Eu entendo que a ICAR não tem credibilidade para falar sobre ciencia. Nâo significa isto que (caso o pudesse fazer, que não posso) gostaria de coartar o direito da ICAR a exprimir as suas opiniões livremente. Significa apenas que não vou perder o meu tempo a debater os seus argumentos.

Algumas pessoas falam muito de dialogo mas fazem-no de má fé. Não acho que seja o teu caso, para que não restem dúvidas. Com essas pessoas não vale a pena discutir.

Falas de não discussão. Sou realmente muito ceptico em relação à utilidade da discussão no confronto de ideias. Absolutistas e liberais degladiaram-se durante decadas no seculo dezanove. Os liberais nunca convenceram os absolutistas de que tinham razão. Morreram todos e os descendentes dos absolutistas deixaram de acreditar no absolutismo.

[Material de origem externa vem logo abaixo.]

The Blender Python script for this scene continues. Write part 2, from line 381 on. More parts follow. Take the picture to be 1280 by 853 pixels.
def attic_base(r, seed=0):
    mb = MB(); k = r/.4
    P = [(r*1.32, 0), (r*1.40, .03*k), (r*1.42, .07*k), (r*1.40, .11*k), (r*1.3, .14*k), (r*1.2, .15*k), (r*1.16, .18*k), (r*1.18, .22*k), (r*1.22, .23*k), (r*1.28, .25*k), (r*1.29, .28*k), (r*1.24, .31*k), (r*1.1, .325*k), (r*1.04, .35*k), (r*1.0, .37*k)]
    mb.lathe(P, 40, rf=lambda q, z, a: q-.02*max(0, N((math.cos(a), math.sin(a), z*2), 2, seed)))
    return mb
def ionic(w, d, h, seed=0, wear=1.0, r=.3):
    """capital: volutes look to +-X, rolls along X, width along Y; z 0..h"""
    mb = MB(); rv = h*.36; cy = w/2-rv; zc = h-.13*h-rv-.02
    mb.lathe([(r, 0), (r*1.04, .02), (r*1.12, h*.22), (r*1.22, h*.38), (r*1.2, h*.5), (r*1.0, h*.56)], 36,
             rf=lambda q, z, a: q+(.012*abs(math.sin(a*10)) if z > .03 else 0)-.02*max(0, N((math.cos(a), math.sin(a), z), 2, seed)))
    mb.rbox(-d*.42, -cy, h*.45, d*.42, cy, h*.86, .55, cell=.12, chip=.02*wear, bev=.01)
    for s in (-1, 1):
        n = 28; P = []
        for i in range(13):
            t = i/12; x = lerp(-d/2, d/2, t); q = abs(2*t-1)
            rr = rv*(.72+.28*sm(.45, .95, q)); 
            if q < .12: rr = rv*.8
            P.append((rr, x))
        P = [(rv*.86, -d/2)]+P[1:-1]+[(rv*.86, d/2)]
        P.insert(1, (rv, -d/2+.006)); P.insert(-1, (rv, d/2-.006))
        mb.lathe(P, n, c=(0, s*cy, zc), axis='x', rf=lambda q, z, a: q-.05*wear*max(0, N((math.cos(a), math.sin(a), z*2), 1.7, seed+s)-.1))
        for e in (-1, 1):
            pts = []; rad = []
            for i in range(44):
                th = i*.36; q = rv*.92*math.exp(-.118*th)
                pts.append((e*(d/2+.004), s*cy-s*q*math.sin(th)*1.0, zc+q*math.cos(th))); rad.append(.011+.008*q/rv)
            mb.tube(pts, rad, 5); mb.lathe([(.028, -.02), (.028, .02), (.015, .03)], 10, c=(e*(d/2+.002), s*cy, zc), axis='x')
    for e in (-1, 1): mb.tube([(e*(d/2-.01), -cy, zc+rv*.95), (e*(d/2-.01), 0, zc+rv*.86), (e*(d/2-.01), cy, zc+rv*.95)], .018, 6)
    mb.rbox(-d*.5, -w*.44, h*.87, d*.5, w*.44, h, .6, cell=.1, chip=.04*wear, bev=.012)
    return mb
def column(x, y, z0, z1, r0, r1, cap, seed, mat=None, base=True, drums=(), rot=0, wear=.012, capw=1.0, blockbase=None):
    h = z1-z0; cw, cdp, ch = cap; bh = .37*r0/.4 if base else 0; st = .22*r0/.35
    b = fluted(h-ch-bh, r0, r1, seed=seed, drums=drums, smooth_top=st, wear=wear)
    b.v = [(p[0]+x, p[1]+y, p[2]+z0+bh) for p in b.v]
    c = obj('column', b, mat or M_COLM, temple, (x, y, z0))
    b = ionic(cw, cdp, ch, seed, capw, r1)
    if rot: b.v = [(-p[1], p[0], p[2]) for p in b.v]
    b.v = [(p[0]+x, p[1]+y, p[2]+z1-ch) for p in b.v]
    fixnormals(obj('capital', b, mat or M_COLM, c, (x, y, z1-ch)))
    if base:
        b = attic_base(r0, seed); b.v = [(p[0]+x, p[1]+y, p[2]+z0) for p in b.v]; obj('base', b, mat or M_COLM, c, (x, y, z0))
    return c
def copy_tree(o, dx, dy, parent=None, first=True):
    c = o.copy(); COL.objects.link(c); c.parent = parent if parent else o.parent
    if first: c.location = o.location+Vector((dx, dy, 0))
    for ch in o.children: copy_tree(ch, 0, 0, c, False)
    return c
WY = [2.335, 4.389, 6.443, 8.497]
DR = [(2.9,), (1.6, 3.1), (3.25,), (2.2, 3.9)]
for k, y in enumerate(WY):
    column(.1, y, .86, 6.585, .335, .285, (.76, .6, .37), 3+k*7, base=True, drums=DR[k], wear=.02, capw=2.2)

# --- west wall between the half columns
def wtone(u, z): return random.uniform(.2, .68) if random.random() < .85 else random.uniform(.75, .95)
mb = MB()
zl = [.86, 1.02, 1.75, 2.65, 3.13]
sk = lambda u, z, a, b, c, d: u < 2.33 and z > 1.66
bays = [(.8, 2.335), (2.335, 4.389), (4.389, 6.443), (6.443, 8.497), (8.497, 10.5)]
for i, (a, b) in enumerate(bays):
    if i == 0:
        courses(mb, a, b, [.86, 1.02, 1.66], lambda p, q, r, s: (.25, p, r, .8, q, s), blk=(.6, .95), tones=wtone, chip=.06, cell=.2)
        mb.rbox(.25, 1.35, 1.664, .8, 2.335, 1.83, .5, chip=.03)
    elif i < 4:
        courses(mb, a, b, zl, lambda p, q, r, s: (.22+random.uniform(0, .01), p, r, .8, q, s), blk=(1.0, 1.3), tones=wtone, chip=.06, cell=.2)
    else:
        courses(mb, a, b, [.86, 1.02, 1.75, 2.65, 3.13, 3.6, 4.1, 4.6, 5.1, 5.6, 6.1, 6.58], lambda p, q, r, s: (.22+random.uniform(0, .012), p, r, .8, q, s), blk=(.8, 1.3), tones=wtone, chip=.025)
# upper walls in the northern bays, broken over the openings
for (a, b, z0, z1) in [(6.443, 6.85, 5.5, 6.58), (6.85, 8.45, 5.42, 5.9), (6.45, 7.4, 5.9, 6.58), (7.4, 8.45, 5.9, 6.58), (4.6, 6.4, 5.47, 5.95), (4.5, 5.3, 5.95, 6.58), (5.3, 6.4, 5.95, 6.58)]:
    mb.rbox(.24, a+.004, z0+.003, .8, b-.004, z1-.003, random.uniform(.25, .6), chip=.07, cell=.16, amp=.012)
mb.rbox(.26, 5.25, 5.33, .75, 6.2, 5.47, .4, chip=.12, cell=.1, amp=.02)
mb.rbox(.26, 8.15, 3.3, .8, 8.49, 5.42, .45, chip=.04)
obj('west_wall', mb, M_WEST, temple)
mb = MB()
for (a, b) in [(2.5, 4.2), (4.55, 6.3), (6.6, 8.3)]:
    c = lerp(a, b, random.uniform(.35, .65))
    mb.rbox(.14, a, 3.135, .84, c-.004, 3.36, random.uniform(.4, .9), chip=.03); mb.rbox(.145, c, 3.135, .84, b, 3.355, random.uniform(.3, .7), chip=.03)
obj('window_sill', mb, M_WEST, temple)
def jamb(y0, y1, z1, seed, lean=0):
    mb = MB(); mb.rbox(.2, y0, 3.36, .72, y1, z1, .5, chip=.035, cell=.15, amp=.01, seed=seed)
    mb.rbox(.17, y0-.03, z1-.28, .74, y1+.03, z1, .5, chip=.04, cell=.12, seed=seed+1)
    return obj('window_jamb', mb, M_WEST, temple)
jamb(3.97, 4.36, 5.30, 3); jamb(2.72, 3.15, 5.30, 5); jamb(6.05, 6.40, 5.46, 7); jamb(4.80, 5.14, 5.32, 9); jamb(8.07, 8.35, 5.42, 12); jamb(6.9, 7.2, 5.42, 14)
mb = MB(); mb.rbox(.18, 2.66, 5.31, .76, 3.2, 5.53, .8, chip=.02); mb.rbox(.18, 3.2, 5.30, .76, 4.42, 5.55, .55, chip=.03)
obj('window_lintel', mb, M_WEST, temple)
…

O papa também não é grande adepto de discussões. Mal viu que seria contestado n'a sapienza, resolveu fazer o paple de vitima e não ir lá. E retirou dividendos.

Alguma vezes quando falo estou mais a marcar um território da forma como os gatos mijam os cantos da casa do que propriamente a discutir. A menos que se criem condições para dicutir. Nesse caso mudo de estratégia e discuto.

Eu falo francamente sobre como me comporto. Algo que o papa deve ter deixado de fazer quando entrou para a escola primaria.

22/1/08 15:41  
Blogger maria said...

não discutam sobre o papa porque é tempo perdido. dediquem-se antes à caça de gambuzinos...

coitadinho do papa. O que é que ele fez desta vez?

abraço aos dois :)

22/1/08 18:54  
Anonymous Anónimo said...

Olá MC:)

22/1/08 19:07  
Blogger CA said...

Olá MC

"O que é que ele fez desta vez?"

Este Papa saiu-me mais divertido do que a encomenda. Esperava um tipo um bocado jarreta mas ele gosta destes jogos e neste caso da Sapienza parece-me que se fartou de marcar pontos.

Habitualmente são os católicos que estão tão convencidos das suas posições que as defendem com pouco cuidado. Neste caso parece-me que foram os laicistas a fazê-lo.